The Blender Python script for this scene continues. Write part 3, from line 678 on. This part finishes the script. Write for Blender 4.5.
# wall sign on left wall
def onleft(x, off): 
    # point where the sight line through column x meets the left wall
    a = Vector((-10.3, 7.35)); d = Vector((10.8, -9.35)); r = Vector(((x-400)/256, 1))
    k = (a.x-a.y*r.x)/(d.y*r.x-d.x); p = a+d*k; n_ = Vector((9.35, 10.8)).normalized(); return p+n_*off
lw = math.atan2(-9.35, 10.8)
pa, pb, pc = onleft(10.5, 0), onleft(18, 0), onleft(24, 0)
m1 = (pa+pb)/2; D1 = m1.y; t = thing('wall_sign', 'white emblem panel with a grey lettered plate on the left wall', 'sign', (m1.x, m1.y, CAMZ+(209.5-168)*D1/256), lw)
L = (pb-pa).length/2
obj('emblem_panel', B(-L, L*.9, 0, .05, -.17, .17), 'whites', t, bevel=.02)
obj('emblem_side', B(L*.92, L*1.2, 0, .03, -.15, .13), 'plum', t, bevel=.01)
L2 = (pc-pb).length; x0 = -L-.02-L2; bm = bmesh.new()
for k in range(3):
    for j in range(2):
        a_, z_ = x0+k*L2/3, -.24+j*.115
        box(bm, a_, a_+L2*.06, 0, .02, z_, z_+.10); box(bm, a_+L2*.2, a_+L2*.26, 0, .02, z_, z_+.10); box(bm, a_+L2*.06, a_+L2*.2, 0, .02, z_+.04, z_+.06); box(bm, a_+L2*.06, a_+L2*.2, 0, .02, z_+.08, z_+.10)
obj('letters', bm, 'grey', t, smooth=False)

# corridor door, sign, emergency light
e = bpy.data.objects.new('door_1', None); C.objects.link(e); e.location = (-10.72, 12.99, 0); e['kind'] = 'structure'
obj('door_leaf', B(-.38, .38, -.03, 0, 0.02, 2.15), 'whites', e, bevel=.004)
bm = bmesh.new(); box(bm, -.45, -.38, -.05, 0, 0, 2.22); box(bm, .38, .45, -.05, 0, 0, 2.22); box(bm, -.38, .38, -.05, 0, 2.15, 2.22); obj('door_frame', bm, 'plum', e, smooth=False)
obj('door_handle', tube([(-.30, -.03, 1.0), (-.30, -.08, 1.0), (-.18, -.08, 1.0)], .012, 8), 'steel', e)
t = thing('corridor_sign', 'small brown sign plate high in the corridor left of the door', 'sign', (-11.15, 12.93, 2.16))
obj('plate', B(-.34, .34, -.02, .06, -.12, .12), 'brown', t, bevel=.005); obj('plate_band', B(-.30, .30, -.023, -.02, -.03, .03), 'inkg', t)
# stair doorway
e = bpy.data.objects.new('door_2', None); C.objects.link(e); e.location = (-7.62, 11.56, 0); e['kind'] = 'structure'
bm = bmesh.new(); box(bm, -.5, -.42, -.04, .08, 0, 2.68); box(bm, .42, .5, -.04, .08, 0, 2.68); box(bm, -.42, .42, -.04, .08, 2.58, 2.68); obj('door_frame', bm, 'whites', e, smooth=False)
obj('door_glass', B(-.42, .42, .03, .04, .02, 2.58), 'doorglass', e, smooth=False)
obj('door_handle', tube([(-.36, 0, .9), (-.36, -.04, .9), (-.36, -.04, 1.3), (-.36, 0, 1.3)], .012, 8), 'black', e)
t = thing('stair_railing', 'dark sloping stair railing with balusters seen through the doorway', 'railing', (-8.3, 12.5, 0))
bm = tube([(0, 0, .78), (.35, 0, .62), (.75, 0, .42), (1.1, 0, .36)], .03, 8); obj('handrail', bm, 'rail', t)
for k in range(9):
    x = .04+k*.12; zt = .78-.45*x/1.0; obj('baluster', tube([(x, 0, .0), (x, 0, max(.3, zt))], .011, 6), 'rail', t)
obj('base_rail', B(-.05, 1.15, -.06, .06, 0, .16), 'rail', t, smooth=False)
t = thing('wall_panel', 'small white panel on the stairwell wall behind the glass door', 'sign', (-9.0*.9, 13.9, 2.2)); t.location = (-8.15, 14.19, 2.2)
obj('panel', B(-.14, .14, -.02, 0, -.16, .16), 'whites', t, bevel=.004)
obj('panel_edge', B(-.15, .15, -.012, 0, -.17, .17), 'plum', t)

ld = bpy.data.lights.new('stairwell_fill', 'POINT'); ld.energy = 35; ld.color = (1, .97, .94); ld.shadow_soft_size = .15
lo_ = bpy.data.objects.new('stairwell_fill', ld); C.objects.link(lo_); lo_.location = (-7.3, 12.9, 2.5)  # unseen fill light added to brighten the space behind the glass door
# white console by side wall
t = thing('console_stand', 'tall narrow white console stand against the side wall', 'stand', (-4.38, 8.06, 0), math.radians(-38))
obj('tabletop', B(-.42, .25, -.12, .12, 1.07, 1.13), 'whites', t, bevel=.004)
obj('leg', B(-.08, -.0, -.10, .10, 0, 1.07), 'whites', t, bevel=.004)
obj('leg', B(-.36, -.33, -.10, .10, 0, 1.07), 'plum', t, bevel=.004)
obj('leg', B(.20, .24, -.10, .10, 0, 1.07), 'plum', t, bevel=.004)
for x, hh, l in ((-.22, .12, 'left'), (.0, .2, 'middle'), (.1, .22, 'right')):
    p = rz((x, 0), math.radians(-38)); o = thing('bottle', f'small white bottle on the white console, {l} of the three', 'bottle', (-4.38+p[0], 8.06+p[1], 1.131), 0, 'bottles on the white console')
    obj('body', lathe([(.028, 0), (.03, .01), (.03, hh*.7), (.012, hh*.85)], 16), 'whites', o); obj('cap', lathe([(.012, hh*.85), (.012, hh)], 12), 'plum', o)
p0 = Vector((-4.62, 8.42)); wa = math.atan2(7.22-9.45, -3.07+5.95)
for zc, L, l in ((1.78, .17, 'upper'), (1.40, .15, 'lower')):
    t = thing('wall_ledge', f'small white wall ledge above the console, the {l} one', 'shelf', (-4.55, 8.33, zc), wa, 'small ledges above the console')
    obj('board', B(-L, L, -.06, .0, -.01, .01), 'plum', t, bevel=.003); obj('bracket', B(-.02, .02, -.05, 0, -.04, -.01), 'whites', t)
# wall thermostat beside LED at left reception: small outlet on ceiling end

TASK INSTRUCTIONS: Extract each line from the listing above, please, and repeat it exactly.

EXPECTED ANSWER:
The Blender Python script for this scene continues. Write part 3, from line 678 on. This part finishes the script. Write for Blender 4.5.
# wall sign on left wall
def onleft(x, off): 
    # point where the sight line through column x meets the left wall
    a = Vector((-10.3, 7.35)); d = Vector((10.8, -9.35)); r = Vector(((x-400)/256, 1))
    k = (a.x-a.y*r.x)/(d.y*r.x-d.x); p = a+d*k; n_ = Vector((9.35, 10.8)).normalized(); return p+n_*off
lw = math.atan2(-9.35, 10.8)
pa, pb, pc = onleft(10.5, 0), onleft(18, 0), onleft(24, 0)
m1 = (pa+pb)/2; D1 = m1.y; t = thing('wall_sign', 'white emblem panel with a grey lettered plate on the left wall', 'sign', (m1.x, m1.y, CAMZ+(209.5-168)*D1/256), lw)
L = (pb-pa).length/2
obj('emblem_panel', B(-L, L*.9, 0, .05, -.17, .17), 'whites', t, bevel=.02)
obj('emblem_side', B(L*.92, L*1.2, 0, .03, -.15, .13), 'plum', t, bevel=.01)
L2 = (pc-pb).length; x0 = -L-.02-L2; bm = bmesh.new()
for k in range(3):
    for j in range(2):
        a_, z_ = x0+k*L2/3, -.24+j*.115
        box(bm, a_, a_+L2*.06, 0, .02, z_, z_+.10); box(bm, a_+L2*.2, a_+L2*.26, 0, .02, z_, z_+.10); box(bm, a_+L2*.06, a_+L2*.2, 0, .02, z_+.04, z_+.06); box(bm, a_+L2*.06, a_+L2*.2, 0, .02, z_+.08, z_+.10)
obj('letters', bm, 'grey', t, smooth=False)

# corridor door, sign, emergency light
e = bpy.data.objects.new('door_1', None); C.objects.link(e); e.location = (-10.72, 12.99, 0); e['kind'] = 'structure'
obj('door_leaf', B(-.38, .38, -.03, 0, 0.02, 2.15), 'whites', e, bevel=.004)
bm = bmesh.new(); box(bm, -.45, -.38, -.05, 0, 0, 2.22); box(bm, .38, .45, -.05, 0, 0, 2.22); box(bm, -.38, .38, -.05, 0, 2.15, 2.22); obj('door_frame', bm, 'plum', e, smooth=False)
obj('door_handle', tube([(-.30, -.03, 1.0), (-.30, -.08, 1.0), (-.18, -.08, 1.0)], .012, 8), 'steel', e)
t = thing('corridor_sign', 'small brown sign plate high in the corridor left of the door', 'sign', (-11.15, 12.93, 2.16))
obj('plate', B(-.34, .34, -.02, .06, -.12, .12), 'brown', t, bevel=.005); obj('plate_band', B(-.30, .30, -.023, -.02, -.03, .03), 'inkg', t)
# stair doorway
e = bpy.data.objects.new('door_2', None); C.objects.link(e); e.location = (-7.62, 11.56, 0); e['kind'] = 'structure'
bm = bmesh.new(); box(bm, -.5, -.42, -.04, .08, 0, 2.68); box(bm, .42, .5, -.04, .08, 0, 2.68); box(bm, -.42, .42, -.04, .08, 2.58, 2.68); obj('door_frame', bm, 'whites', e, smooth=False)
obj('door_glass', B(-.42, .42, .03, .04, .02, 2.58), 'doorglass', e, smooth=False)
obj('door_handle', tube([(-.36, 0, .9), (-.36, -.04, .9), (-.36, -.04, 1.3), (-.36, 0, 1.3)], .012, 8), 'black', e)
t = thing('stair_railing', 'dark sloping stair railing with balusters seen through the doorway', 'railing', (-8.3, 12.5, 0))
bm = tube([(0, 0, .78), (.35, 0, .62), (.75, 0, .42), (1.1, 0, .36)], .03, 8); obj('handrail', bm, 'rail', t)
for k in range(9):
    x = .04+k*.12; zt = .78-.45*x/1.0; obj('baluster', tube([(x, 0, .0), (x, 0, max(.3, zt))], .011, 6), 'rail', t)
obj('base_rail', B(-.05, 1.15, -.06, .06, 0, .16), 'rail', t, smooth=False)
t = thing('wall_panel', 'small white panel on the stairwell wall behind the glass door', 'sign', (-9.0*.9, 13.9, 2.2)); t.location = (-8.15, 14.19, 2.2)
obj('panel', B(-.14, .14, -.02, 0, -.16, .16), 'whites', t, bevel=.004)
obj('panel_edge', B(-.15, .15, -.012, 0, -.17, .17), 'plum', t)

ld = bpy.data.lights.new('stairwell_fill', 'POINT'); ld.energy = 35; ld.color = (1, .97, .94); ld.shadow_soft_size = .15
lo_ = bpy.data.objects.new('stairwell_fill', ld); C.objects.link(lo_); lo_.location = (-7.3, 12.9, 2.5)  # unseen fill light added to brighten the space behind the glass door
# white console by side wall
t = thing('console_stand', 'tall narrow white console stand against the side wall', 'stand', (-4.38, 8.06, 0), math.radians(-38))
obj('tabletop', B(-.42, .25, -.12, .12, 1.07, 1.13), 'whites', t, bevel=.004)
obj('leg', B(-.08, -.0, -.10, .10, 0, 1.07), 'whites', t, bevel=.004)
obj('leg', B(-.36, -.33, -.10, .10, 0, 1.07), 'plum', t, bevel=.004)
obj('leg', B(.20, .24, -.10, .10, 0, 1.07), 'plum', t, bevel=.004)
for x, hh, l in ((-.22, .12, 'left'), (.0, .2, 'middle'), (.1, .22, 'right')):
    p = rz((x, 0), math.radians(-38)); o = thing('bottle', f'small white bottle on the white console, {l} of the three', 'bottle', (-4.38+p[0], 8.06+p[1], 1.131), 0, 'bottles on the white console')
    obj('body', lathe([(.028, 0), (.03, .01), (.03, hh*.7), (.012, hh*.85)], 16), 'whites', o); obj('cap', lathe([(.012, hh*.85), (.012, hh)], 12), 'plum', o)
p0 = Vector((-4.62, 8.42)); wa = math.atan2(7.22-9.45, -3.07+5.95)
for zc, L, l in ((1.78, .17, 'upper'), (1.40, .15, 'lower')):
    t = thing('wall_ledge', f'small white wall ledge above the console, the {l} one', 'shelf', (-4.55, 8.33, zc), wa, 'small ledges above the console')
    obj('board', B(-L, L, -.06, .0, -.01, .01), 'plum', t, bevel=.003); obj('bracket', B(-.02, .02, -.05, 0, -.04, -.01), 'whites', t)
# wall thermostat beside LED at left reception: small outlet on ceiling end